Changing Consumer Behaviors
According to a 2020 Gallup poll, about one in four Americans, or 23 percent, reported eating less meat than in the prior year, citing both health and environmental reasons for the cutback.
But globally, meat consumption—and the greenhouse gases that accompany it—are on the rise. Aaron Smith, at UC Davis, notes that rising incomes in poorer countries allow for an expansion of diets.
“As countries and as people get richer, they are able to diversify their diets and eat more tasty things,” Aaron Smith said. “In poorer societies, people tend to eat much more basic foods, so a lot of rice and grains. As we get richer, we feed the grains to an animal and eat the animal instead.”
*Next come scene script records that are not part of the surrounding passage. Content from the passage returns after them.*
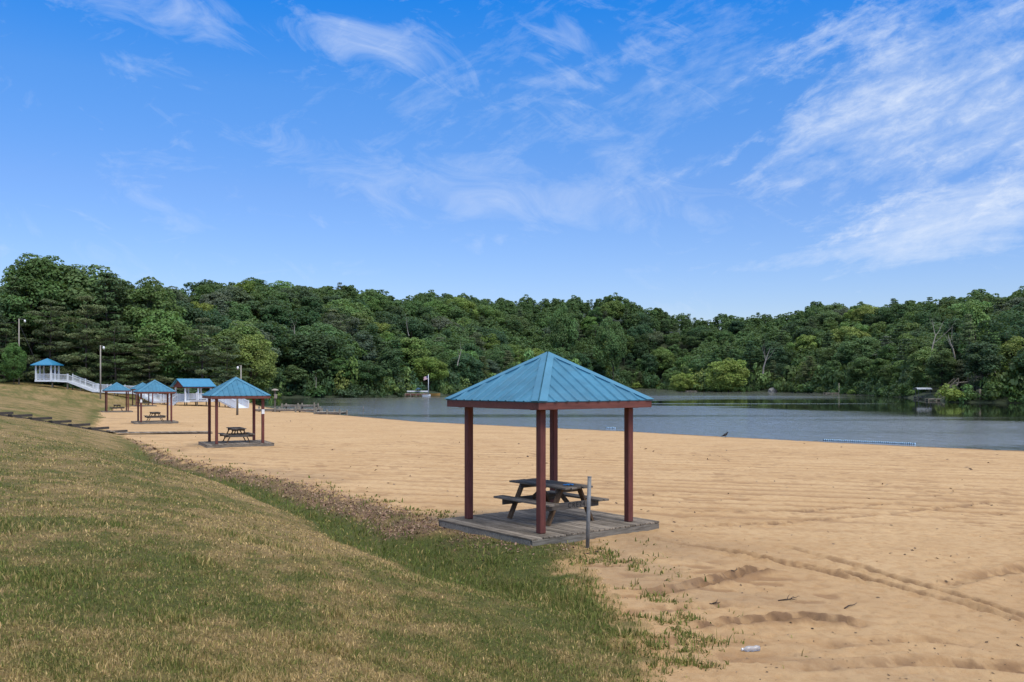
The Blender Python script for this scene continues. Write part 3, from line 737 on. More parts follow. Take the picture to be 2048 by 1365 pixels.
# ------------------------------------------------------------------ white gazebo, stepped walkway, shelter
def rail(root, a, b, hgt=1.0):
    a = Vector(a); b = Vector(b); n = max(1, round((b-a).length/2.4)); up = Vector((0,0,1))
    for i in range(n+1):
        p = a+(b-a)*(i/n); m = MB(); m.box(p+up*(hgt/2+.03), (.12,.12,hgt+.12)); m.box(p+up*(hgt+.11), (.16,.16,.05)); m.build('rail_post', M['white'], root)
    m = MB(); m.bar(a+up*(hgt-.03), b+up*(hgt-.03), .09, .07); m.bar(a+up*.12, b+up*.12, .06, .07)
    k = max(2, int((b-a).length/.16))
    for i in range(1, k):
        p = a+(b-a)*(i/k); m.box(p+up*(hgt/2+.03), (.04,.04,hgt-.14))
    m.build('railing_panel', M['white'], root)
def boardwalk(name, label, pts, width, cat):
    """pts: nearer edge points of the floor; width backwards"""
    root = thing(name, label, cat); fl = MB(); fs = MB()
    for a, b in zip(pts[:-1], pts[1:]):
        a = Vector(a); b = Vector(b); d = (b-a); h = Vector((d.x, d.y, 0)).normalized(); nrm = Vector((-h.y, h.x, 0))
        if nrm.y < 0: nrm = -nrm
        c0 = a+nrm*width/2; c1 = b+nrm*width/2
        fl.bar(c0-Vector((0,0,.03)), c1-Vector((0,0,.03)), width, .05)
        fs.bar(a-Vector((0,0,.16)), b-Vector((0,0,.16)), .05, .28)
        rail(root, a+nrm*.05, b+nrm*.05); rail(root, a+nrm*(width-.05), b+nrm*(width-.05))
        k = max(1, round(d.length/3))
        for i in range(k+1):
            for w in (.15, width-.15):
                p = a+d*(i/k)+nrm*w; z = gz(p.x, p.y)
                if p.z-.3 > z-.1: MB().box((p.x, p.y, (p.z-.3+z-.2)/2), (.12,.12,p.z-.3-z+.2)).build('support_post', M['postwood'], root)
    fl.build('floor', M['whitebrd'], root); fs.build('fascia', M['whitebrd'], root)
    return root
GZF = 4.32
gx0, gy0 = -78.9, 150.0
boardwalk('white_walkway', 'long white railed walkway stepping down the slope from the gazebo to the lower deck', [
    (gx0+2.55, 150.2, GZF), tuple(at(134.4, 761.5, 151)), tuple(at(186, 781, 150.5)), tuple(at(270, 785, 150.5)), tuple(at(306, 803, 148.5))], 1.6, 'walkway')
gzb = thing('gazebo', 'small white gazebo with blue pyramid roof at the top of the grassy slope', 'gazebo', (gx0, gy0, GZF))
MB().box((1.25,1.27,-.15), (2.8,2.8,.3)).build('platform', M['whitebrd'], gzb)
for x in (0, 2.5):
    for y in (0, 1.27, 2.54):
        MB().box((x, y, 1.2), (.22,.22,2.4), bev=.01).build('post', M['white'], gzb)
for a, b in (((.1,0,0),(2.4,0,0)), ((0,.1,0),(0,2.44,0)), ((.1,2.54,0),(2.4,2.54,0))): rail(gzb, a, b)
be = MB()
for s in (0, 2.54): be.box((1.25, s, 2.46), (2.9,.16,.16)); be.box((0 if s == 0 else 2.5, 1.27, 2.463), (.16,2.7,.15))
be.build('beam', M['redbeam'], gzb)
rf = MB(); r = 1.86
cs = [Vector((1.25+sx*r, 1.27+sy*r, 2.50)) for sx, sy in ((-1,-1),(1,-1),(1,1),(-1,1))]; ap = Vector((1.25,1.27,3.62))
dn = Vector((0,0,-.12))
rf.add(cs+[ap]+[c+dn for c in cs]+[ap+dn], [(0,1,4),(1,2,4),(2,3,4),(3,0,4),(6,5,9),(7,6,9),(8,7,9),(5,8,9),(0,5,6,1),(1,6,7,2),(2,7,8,3),(3,8,5,0)])
rf.build('roof', M['gazblue'], gzb)
# lower deck with shelter
D = [tuple(at(306, 803, 148.0)), tuple(at(372, 800.5, 143.0)), tuple(at(437, 799, 139.0)), tuple(at(471.5, 816.5, 133.0))]
dk = boardwalk('white_deck', 'low white railed deck under the gabled shelter, with stairs down to the sand', D, 2.0, 'deck')
s0 = at(351, 801.5, 144.3); sm = MB()
dirx = (Vector(D[1])-Vector(D[0])); dirx.z = 0; dirx.normalize(); fw = Vector((dirx.y, -dirx.x, 0))
if fw.y > 0: fw = -fw
for i in range(3):
    c = s0+fw*(.25+.3*i); z = s0.z-.2*(i+1); c.z = z-.1; sm.box(c, (1.25,.34,.2), rz=math.atan2(dirx.y, dirx.x))
sm.build('steps', M['whitebrd'], dk)
sr = MB()
for s in (-.62, .62):
    a = s0+dirx*s+fw*.1; b = s0+dirx*s+fw*1.0
    sr.bar(a+Vector((0,0,.95)), b+Vector((0,0,.35)), .08, .08); sr.box(b+Vector((0,0,-.15)), (.1,.1,1.0))
sr.build('step_rail', M['white'], dk)
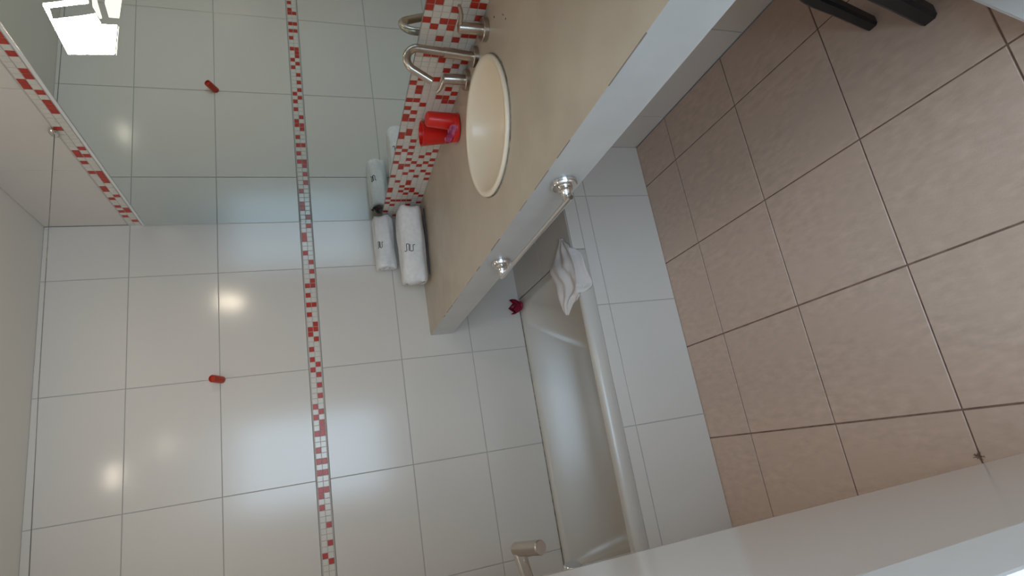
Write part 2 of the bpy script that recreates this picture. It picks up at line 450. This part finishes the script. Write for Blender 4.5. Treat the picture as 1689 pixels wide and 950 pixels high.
# basin
t = thing('washbasin', 'round cream ceramic basin sunk into the beige counter', 'basin', (SX, SY, CT - 0.13))
bm = bmesh.new()
prof = [(0, -0.150), (0.06, -0.148), (0.12, -0.125), (0.168, -0.06), (0.180, -0.012), (0.189, 0.0015), (0.1925, 0.004), (0.1925, 0.009), (0.188, 0.0125), (0.180, 0.0125), (0.174, 0.008),
        (0.170, -0.008), (0.158, -0.05), (0.135, -0.092), (0.10, -0.118), (0.06, -0.130), (0.03, -0.134), (0, -0.135)]
lathe(bm, prof, (SX, SY, CT), seg=96)
rel(link('bowl', bm, 'ceramic', smooth=True), t)
bm = bmesh.new(); lathe(bm, [(0, -0.134), (0.023, -0.134), (0.023, -0.130), (0.016, -0.129), (0.012, -0.133), (0, -0.133)], (SX, SY, CT), seg=32)
rel(link('drain', bm, 'chrome', smooth=True, angle=0.6), t)
bm = bmesh.new()
rg = []
for k in range(96):
    a = 2 * PI * k / 96
    rr = 0.1935 + 0.0016 * noise.noise(Vector((math.cos(a) * 6, math.sin(a) * 6, 0)))
    rg.append((SX + rr * math.cos(a), SY + rr * math.sin(a), CT + 0.0008))
tube(bm, rg + [rg[0]], 0.0014, 6, False)
rel(link('sealant', bm, 'seal', smooth=True), t)

# ------------------------------------------------------------------ basin taps
def base_disc(bm, x, y, r=0.0315, h=0.014):
    lathe(bm, [(0, 0), (r, 0), (r, h - 0.002), (r - 0.002, h), (0.010, h), (0, h)], (x, y, CT + 0.0003), seg=40)

t = thing('basin_spout', 'chrome gooseneck spout behind the round basin', 'tap', (-0.04, -1.186, CT))
bm = bmesh.new(); base_disc(bm, -0.04, -1.192, 0.030)
rel(link('base_disc', bm, 'brushed', smooth=True, angle=0.6), t)
bm = bmesh.new()
sp = [(-0.040, -1.192, CT + 0.014), (-0.038, -1.195, CT + 0.06), (-0.0345, -1.1995, CT + 0.14)]
R_, zc_ = 0.032, CT + 0.172
dx, dy = -0.93, 0.36
bxs, bys = -0.033, -1.201
for k in range(0, 15):
    a = PI - k / 14 * math.radians(156)
    sp.append((bxs + dx * (R_ + R_ * math.cos(a)), bys + dy * (R_ + R_ * math.cos(a)), zc_ + R_ * math.sin(a)))
l = Vector(sp[-1]); d = (Vector(sp[-1]) - Vector(sp[-2])).normalized()
sp.append(l + d * 0.03); sp.append(l + d * 0.056)
pth = [Vector(p) for p in sp]
tube(bm, pth, 0.0112, 24, False)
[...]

He’s skeptical that changing the offerings in campus dining halls will have much of an effect on climate change, since burning fossil fuels produces more greenhouse gas emissions than agriculture. In a post on his website, he tried to determine how guilty he should feel for eating beef and found that eating an 8-ounce steak was roughly equivalent to driving 21 miles in terms of environmental impact.
“I think [these efforts] can be symbolic, and maybe it helps move some people’s preferences away from red meat and towards other things, but predominantly people eat what they like,” Aaron Smith said, noting that if burgers aren’t available on campus, students will find them elsewhere.
The most significant impact of reducing red meat in campus dining halls won’t happen during a student’s college years but rather through the choices they make as a consumer over the course of a lifetime, he said. Colleges have to change more than menus; they have to change students’ minds. In the dining hall, like in the classroom, it’s all about education.
“If it sets people up for a change in lifetime habits, then that could reduce emissions,” Aaron Smith said.